The intensity of the urban heat island depends mainly on the amount of solar radiation that the urban fabric has absorbed. It is therefore a phenomenon whose intensity varies according to daily weather conditions (insolation), but also according to the seasons (Figure 5a and 5b). The urban heat island is strongest during the summer period (JJA), when solar radiation is most intense, and decreases during the intermediate periods: spring (MAM) and autumn (SON). It reaches the minimum intensity in winter (DJF). The cool island is systematically present during the day, in autumn, spring and winter.

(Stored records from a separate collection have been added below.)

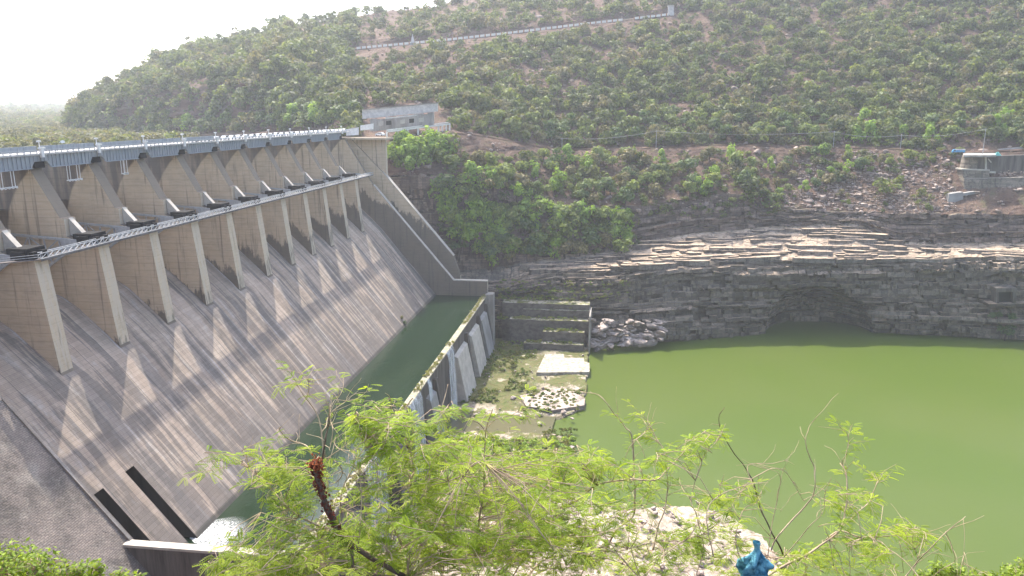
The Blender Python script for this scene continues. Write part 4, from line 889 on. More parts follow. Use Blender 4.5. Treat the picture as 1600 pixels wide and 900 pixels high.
b = MB(); V = [onz(np.array(float(x)), np.array(float(y)), 6.8-.0*x) for x, y in ((1506, 242.5), (1557, 242.5), (1556, 236), (1535, 235.2), (1504, 237.5))]; n_ = len(V); b.add(V+[q+np.array((0, 0, -1.2)) for q in V], [tuple(range(n_))]+[(i, i+n_, (i+1) % n_+n_, (i+1) % n_) for i in range(n_)]); b.build('top_slab', CONC, t)
b = MB(); A = pxq([(1544, 248, 355), (1549, 254, 354)]); b.beam(A[0], A[1], .6); b.build('prop', CONCL, t)
b = MB(); slab(b, [(1560, 233, 385), (1700, 220, 385), (1700, 246, 380), (1560, 246, 380)], 2); tag(b.build('roadside_wall', CONCG), 'pale grey roadside wall climbing to the right above the retaining walls', 'wall')
b = MB(); slab(b, [(1483, 303, 340), (1505, 300, 341), (1505, 316, 340), (1481, 317, 339)], 5); slab(b, [(1505, 302, 341.5), (1524, 299, 342.5), (1524, 303, 342.5), (1505, 306, 341.5)], 4); tag(b.build('concrete_block', CONCG), 'grey concrete block half buried in rubble below the retaining walls', 'concrete block')
b = MB(); A = pxq([(1552, 241, 355), (1560, 237, 358), (1565, 243, 354), (1554, 244, 353)]); rs = np.array(A).mean(0)
TARP = simple('turquoise_plastic', (.07, .30, .25), (.18, .42, .37), 1.5, .5, .3)
b.add([A[0], A[1], A[2], A[3], rs+np.array((0, 0, 1.6)), rs+np.array((.5, 0, -.6))], [(0, 4, 3), (0, 1, 4), (1, 2, 4), (2, 3, 4), (0, 3, 5), (3, 2, 5), (2, 1, 5), (1, 0, 5)]); tag(b.build('tarpaulin', TARP), 'turquoise tarpaulin heaped on top of the retaining wall', 'tarpaulin')
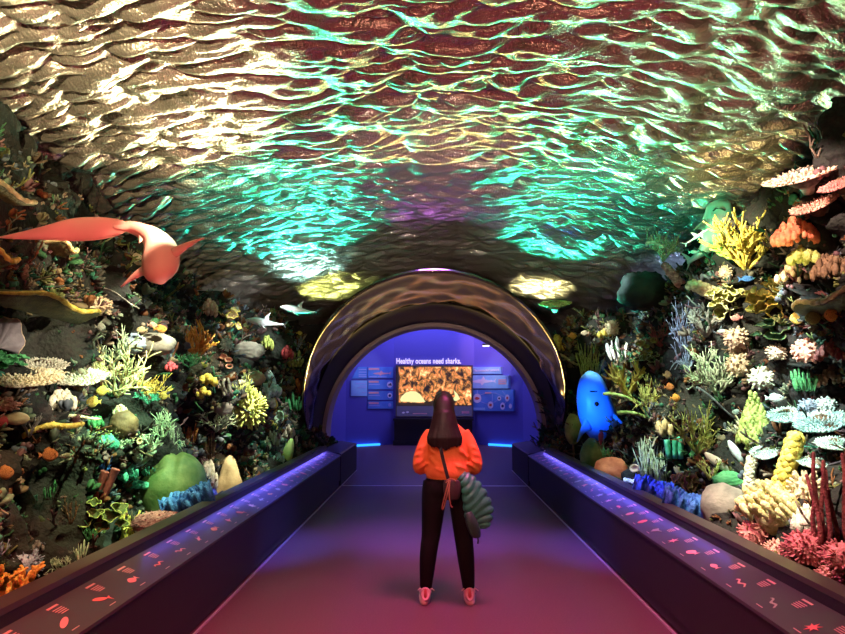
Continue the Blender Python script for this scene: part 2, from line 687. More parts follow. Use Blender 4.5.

Figure 5a. Strasbourg (town) / Entzheim (rural) temperature differences during sunny days only (insolation fraction> 0.9).
X axis: normalized time (0 = midnight; 0.25 = sunrise; 0.5 = solar noon; 0.75 = sunset).
Y axis: temperature difference between town and country (in ° C).
Figure 5b. Example of seasonal and diurnal cycles of the urban heat island at Strasbourg (France) during the year 2003. Days succeed from top to bottom and hours from left to right (UTC time).

4. UHI maps

It is possible to obtain maps of heat island. Several techniques can be used (satellite images, observation networks, simulations). Nocturnal satellite infrared images can be exploited to map UHI. However, this technique suffers of several disadvantages. Among these: 1) emissivity of the surface elements must be known to obtain realistic surface temperatures; 2) surface temperatures are sometimes significantly different from air temperatures...

Maps of air temperatures can be obtained with temperatures measured by networks. For that it is necessary to use sophisticated geostatistical processing techniques which allow information of different kinds to be crossed (i.e. air temperatures and land use). Figure 6 is an example of heat island map obtained with such techniques. It shows that there is a brutal transition (cliff) between the countryside and the city. It shows also that the urban heat island is not homogeneous in the city: fresh zones (basins) appears in places where vegetation is dense (parks...).

Figure 6. Urban heat island at Strasbourg during the night of august 18, 2002 (after De Hatten, 2003). The map of air temperature was made with a combination of mobile measurements (black lines), fixed stations (black squared) and land use.